“Movie adaptation” is a phrase that sends shivers down the spines of any booklover. Video game adaptation? Now that’s something likely not suck. But what if your favorite book spawns a miniature wargame? That’s what happened to the Forgotten Ruin series – it inspired the aptly-named Forgotten Ruin solo “adventure wargame” from Ivan Sorensen and Modiphius.
Listen to the Fortified Niche episode.

In Forgotten Ruin, future Earth has experienced White Chlorination Syndrome or something, so they send some US Army Rangers into the far further future to find the cure. What they find is orcs, goblins and dragons. What your platoon in the game finds is that they are hopelessly off-course and away from their original LZ.

Forgotten Ruin works on a simple, FiveCore-derived engine. It’s a d6 roll-over system and the absolute majority of rolls will be for hitting and wounding. Saves are rare at the start (your troops are seemingly unarmored) and morale only applies to mobs – while your rangers act as solo characters, the regular enemies activate in units and can thus shed deserters when shot up.

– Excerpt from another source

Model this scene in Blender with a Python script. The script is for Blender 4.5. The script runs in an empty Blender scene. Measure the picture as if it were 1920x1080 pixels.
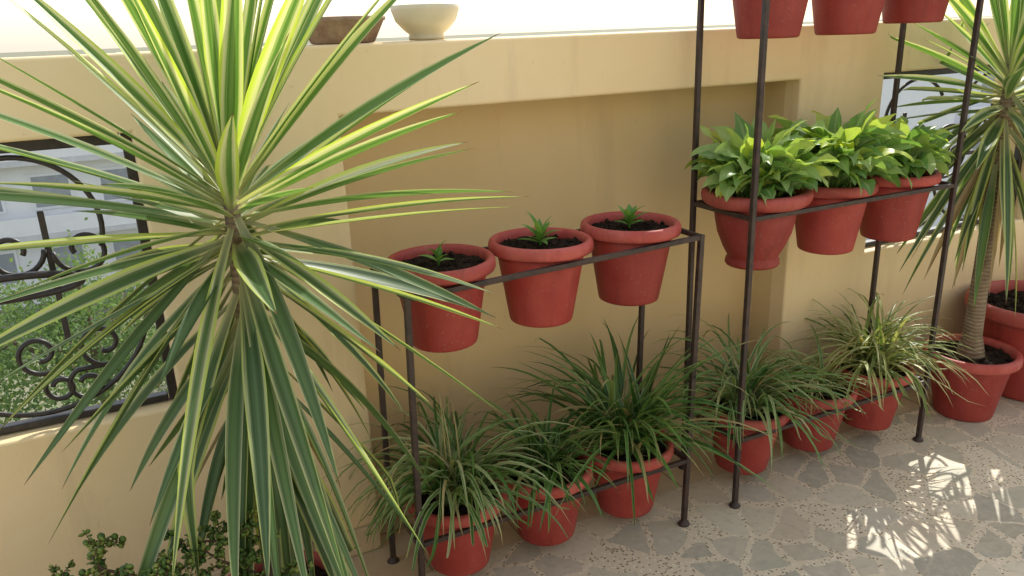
import bpy, bmesh, math, random
from mathutils import Vector, Matrix, noise
random.seed(11)
S = bpy.context.scene
COL = S.collection
PI = math.pi
R = math.radians
U = random.uniform

# ------------------------------------------------------------------ camera
F = 1481.0
AX = Vector((.8967, -.1672, .4101)).normalized()
AY = Vector((-.4415, -.2662, .8569)).normalized()
AZ = AX.cross(AY).normalized()
AY = AZ.cross(AX).normalized()
H = 1.5
cam = bpy.data.cameras.new('camera')
cam.sensor_width = 36
cam.lens = F / 1920 * 36
cam.clip_start = .02
cam.clip_end = 3000
co = bpy.data.objects.new('camera', cam)
COL.objects.link(co)
M = Matrix(((AX.x, -AX.y, -AX.z, 0), (AY.x, -AY.y, -AY.z, 0), (AZ.x, -AZ.y, -AZ.z, H), (0, 0, 0, 1)))
co.matrix_world = M
S.camera = co

# ------------------------------------------------------------------ object helpers
def tag(o, label=None, cat=None, group=None, kind=None):
    if label: o['label'] = label
    if cat: o['category'] = cat
    if group: o['group'] = group
    if kind: o['kind'] = kind
    return o

def empty(name, loc, label, cat, group=None, rz=0):
    o = bpy.data.objects.new(name, None)
    o.empty_display_size = .05
    COL.objects.link(o)
    o.location = loc
    o.rotation_euler = (0, 0, rz)
    return tag(o, label, cat, group)

class Acc:
    def __init__(s):
        s.v = []; s.f = []; s.uv = []; s.c = []
    def add(s, vs, fs, uv=None, c=(0, 0, 0, 1)):
        b = len(s.v)
        s.v.extend([tuple(p) for p in vs])
        s.f.extend([tuple(i + b for i in q) for q in fs])
        s.uv.extend(uv if uv else [(0, 0)] * len(vs))
        s.c.extend([c] * len(vs))
    def build(s, name, mat, parent=None, smooth=True, bevel=0):
        me = bpy.data.meshes.new(name)
        me.from_pydata(s.v, [], s.f)
        ul = me.uv_layers.new(name='UVMap')
        li = [0] * len(me.loops)
        me.loops.foreach_get('vertex_index', li)
        flat = []
        for i in li: flat.extend(s.uv[i])
        ul.data.foreach_set('uv', flat)
        ca = me.color_attributes.new('lv', 'FLOAT_COLOR', 'POINT')
        fc = []
        for c in s.c: fc.extend(c)
        ca.data.foreach_set('color', fc)
        me.polygons.foreach_set('use_smooth', [smooth] * len(me.polygons))
        me.materials.append(mat)
        me.validate()
        o = bpy.data.objects.new(name, me)
        COL.objects.link(o)
        if parent: o.parent = parent
        if bevel:
            b = o.modifiers.new('bevel', 'BEVEL'); b.width = bevel; b.segments = 2; b.limit_method = 'ANGLE'
        return o

def dup(root, loc, label, group=None, rot=(0, 0, 0), scale=None):
    r = root.copy(); COL.objects.link(r)
    r.location = loc; r.rotation_euler = rot
    if scale: r.scale = scale
    r['label'] = label
    if group: r['group'] = group
    elif 'group' in r: del r['group']
    for ch in list(root.children):
        c = ch.copy(); COL.objects.link(c); c.parent = r
        for g in list(ch.children):
            d = g.copy(); COL.objects.link(d); d.parent = c
    return r

def box(A, x0, x1, y0, y1, z0, z1):
    A.add([(x0, y0, z0), (x1, y0, z0), (x1, y1, z0), (x0, y1, z0), (x0, y0, z1), (x1, y0, z1), (x1, y1, z1), (x0, y1, z1)],
          [(0, 3, 2, 1), (4, 5, 6, 7), (0, 1, 5, 4), (1, 2, 6, 5), (2, 3, 7, 6), (3, 0, 4, 7)])

def bar(A, p0, p1, w, h=None):
    p0 = Vector(p0); p1 = Vector(p1); h = h or w
    T = (p1 - p0).normalized()
    ref = Vector((0, 0, 1)) if abs(T.z) < .9 else Vector((0, 1, 0))
    a = T.cross(ref).normalized() * w / 2
    b = a.cross(T).normalized() * h / 2
    vs = [p + q for p in (p0, p1) for q in (-a - b, a - b, a + b, -a + b)]
    A.add(vs, [(0, 1, 2, 3), (7, 6, 5, 4), (0, 4, 5, 1), (1, 5, 6, 2), (2, 6, 7, 3), (3, 7, 4, 0)])

def tube(A, pts, rad, seg=8, c=(0, 0, 0, 1)):
    pts = [Vector(p) for p in pts]
    n = len(pts)
    if not isinstance(rad, (list, tuple)): rad = [rad] * n
    T = [(pts[min(i + 1, n - 1)] - pts[max(i - 1, 0)]).normalized() for i in range(n)]
    ref = Vector((0, 0, 1)) if abs(T[0].z) < .9 else Vector((0, 1, 0))
    a = T[0].cross(ref).normalized()
    vs = []; uv = []
    for i in range(n):
        a = (a - T[i] * a.dot(T[i])).normalized()
        b = T[i].cross(a)
        for k in range(seg):
            th = 2 * PI * k / seg
            vs.append(pts[i] + (a * math.cos(th) + b * math.sin(th)) * rad[i])
            uv.append((k / seg, i / max(1, n - 1)))
    fs = [(i * seg + k, i * seg + (k + 1) % seg, (i + 1) * seg + (k + 1) % seg, (i + 1) * seg + k) for i in range(n - 1) for k in range(seg)]
    fs.append(tuple(range(seg - 1, -1, -1))); fs.append(tuple((n - 1) * seg + k for k in range(seg)))
    A.add(vs, fs, uv, c)

def lathe(A, prof, seg=44, closed=False, ell=(1, 1)):
    n = len(prof); vs = []; fs = []
    for r, z in prof:
        for k in range(seg):
            th = 2 * PI * k / seg
            vs.append((r * math.cos(th) * ell[0], r * math.sin(th) * ell[1], z))
    m = n if closed else n - 1
    for i in range(m):
        j = (i + 1) % n
        for k in range(seg):
            k2 = (k + 1) % seg
            fs.append((i * seg + k, i * seg + k2, j * seg + k2, j * seg + k))
    A.add(vs, fs)

# ------------------------------------------------------------------ materials
class G:
    def __init__(s, name):
        s.m = bpy.data.materials.new(name); s.m.use_nodes = True
        s.nt = s.m.node_tree; s.nt.nodes.clear()
        s.out = s.nt.nodes.new('ShaderNodeOutputMaterial')
    def n(s, t, ins=None, **pr):
        nd = s.nt.nodes.new(t)
        for k, v in pr.items(): setattr(nd, k, v)
        for k, v in (ins or {}).items():
            sk = nd.inputs[k]
            if isinstance(v, bpy.types.NodeSocket): s.nt.links.new(v, sk)
            else: sk.default_value = v
        return nd
    def mix(s, fac, a, b, blend='MIX'):
        nd = s.n('ShaderNodeMix', {0: fac, 6: a, 7: b}, data_type='RGBA', blend_type=blend)
        return nd.outputs[2]
    def math(s, op, a, b=0.0, c=None, clamp=False):
        d = {0: a, 1: b}
        if c is not None: d[2] = c
        return s.n('ShaderNodeMath', d, operation=op, use_clamp=clamp).outputs[0]
    def ramp(s, fac, stops, interp='LINEAR'):
        nd = s.n('ShaderNodeValToRGB', {0: fac})
        cr = nd.color_ramp; cr.interpolation = interp
        while len(cr.elements) > 1: cr.elements.remove(cr.elements[-1])
        for i, (p, c) in enumerate(stops):
            e = cr.elements[0] if i == 0 else cr.elements.new(p)
            e.position = p
            e.color = c if len(c) == 4 else (*c, 1)
        return nd.outputs[0]
    def noise(s, vec, scale, detail=4, rough=.55, dist=0):
        return s.n('ShaderNodeTexNoise', {'Vector': vec, 'Scale': scale, 'Detail': detail, 'Roughness': rough, 'Distortion': dist})
    def pos(s): return s.n('ShaderNodeNewGeometry').outputs['Position']
    def objc(s): return s.n('ShaderNodeTexCoord').outputs['Object']
    def bump(s, h, strength, dist=.01):
        return s.n('ShaderNodeBump', {'Height': h, 'Strength': strength, 'Distance': dist}).outputs[0]
    def scale(s, vec, sc):
        return s.n('ShaderNodeMapping', {'Vector': vec, 'Scale': sc}).outputs[0]
    def bsdf(s, col, rough=.6, normal=None, spec=.5, metal=0, link=True):
        d = {'Base Color': col, 'Roughness': rough, 'Specular IOR Level': spec, 'Metallic': metal}
        if normal is not None: d['Normal'] = normal
        b = s.n('ShaderNodeBsdfPrincipled', d)
        if link: s.nt.links.new(b.outputs[0], s.out.inputs[0])
        return b.outputs[0]
    def trans(s, sh, col, fac, normal=None):
        t = s.n('ShaderNodeBsdfTranslucent', {'Color': col})
        m = s.n('ShaderNodeMixShader', {0: fac, 1: sh, 2: t.outputs[0]})
        s.nt.links.new(m.outputs[0], s.out.inputs[0])

def C(*a): return (*a, 1) if len(a) == 3 else (a[0], a[0], a[0], 1)

def m_wall(name, a, b, grime=(.37, .285, .17)):
    g = G(name); p = g.pos()
    n1 = g.noise(p, 1.6, 5, .6)
    n2 = g.noise(g.scale(p, (5, 5, .8)), 1.3, 6, .65)
    col = g.mix(g.ramp(n1.outputs[0], [(.3, (0,) * 3), (.7, (1,) * 3)]), C(*a), C(*b))
    sep = g.n('ShaderNodeSeparateXYZ', {0: p})
    # the recessed panel's shade is painted in as a darker, browner tint
    rec = g.math('MULTIPLY', g.math('GREATER_THAN', sep.outputs[1], 2.12), g.math('LESS_THAN', sep.outputs[1], 2.26))
    col = g.mix(rec, col, g.mix(1.0, col, C(.84, .80, .71), 'MULTIPLY'))
    st = g.ramp(n2.outputs[0], [(.54, (0,) * 3), (.8, (1,) * 3)])
    col = g.mix(g.math('MULTIPLY', st, .32), col, C(*grime))
    z = sep.outputs[2]
    low = g.math('MULTIPLY', g.ramp(z, [(0, (1,) * 3), (.5, (0,) * 3)]), g.math('MULTIPLY', n1.outputs[0], .9))
    col = g.mix(low, col, C(*grime))
    sm = g.noise(p, 28, 4, .7)
    col = g.mix(g.math('MULTIPLY', g.ramp(sm.outputs[0], [(.66, (0,) * 3), (.74, (1,) * 3)]), .22), col, C(.4, .3, .17))
    fine = g.noise(p, 160, 3)
    big = g.noise(p, 5, 3)
    h = g.math('ADD', g.math('MULTIPLY', fine.outputs[0], .12), big.outputs[0])
    g.bsdf(col, .6, g.bump(h, .35, .012), .3)
    return g.m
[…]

There’s really not much to say about combat, other than that it’s fast and not that exciting. A lot of firearms fire once and hit on 4+ if the enemy is in open but not within 6″ or in cover, so it’s a lot of 50% chance shots. Enemy archers hit on 5+ at best. There’s no suppressing fire or anything that fancy. Just rolling a lot of dice and cursing.

The real exciting meat of Forgotten Ruin lies outside the battlefield encounter. For one thing, the starting squad will always be roughly the same: two fireteams of four and a squad leader. Not that many options in armament. But you make three troopers Known Personalities, which can randomly roll two personality traits per which give bonuses to rolls if you find them applicable. They’re also the ones accruing XP and advances.

But after each battle, you can turn one regular guy (who still has a name) into a Known Personality with all the benefits that come from that. This is a much cooler concept than, say, Necromunda’s attitude of “fuck gangers, only champs and youngbloods matter.” Also, if you’re running understrength, you may get a temp replacement from the platoon. If that replacement ends the game by getting Exposure or whatever else would make him different from a regular grunt, you can name them and take him the next time you’re short a dude!

Meanwhile, if an enemy mob starts with a champion, and you win that mission, the champion has low odds of surviving and turning into a reoccurring villain. This is a great take on the Nemesis system, especially since it’s not contingent on AI beating the player. Honestly, this and every other random generation table that has mechanical effects is great.

Forgotten Ruin isn’t exactly Fortified Niche’s cup of tea – but that’s OK, we’re not fans of solo wargaming. It is still a solid miniature wargame that plays fast and doesn’t burden the player with endless stats and modifiers to remember on their own. It just needs better gunplay.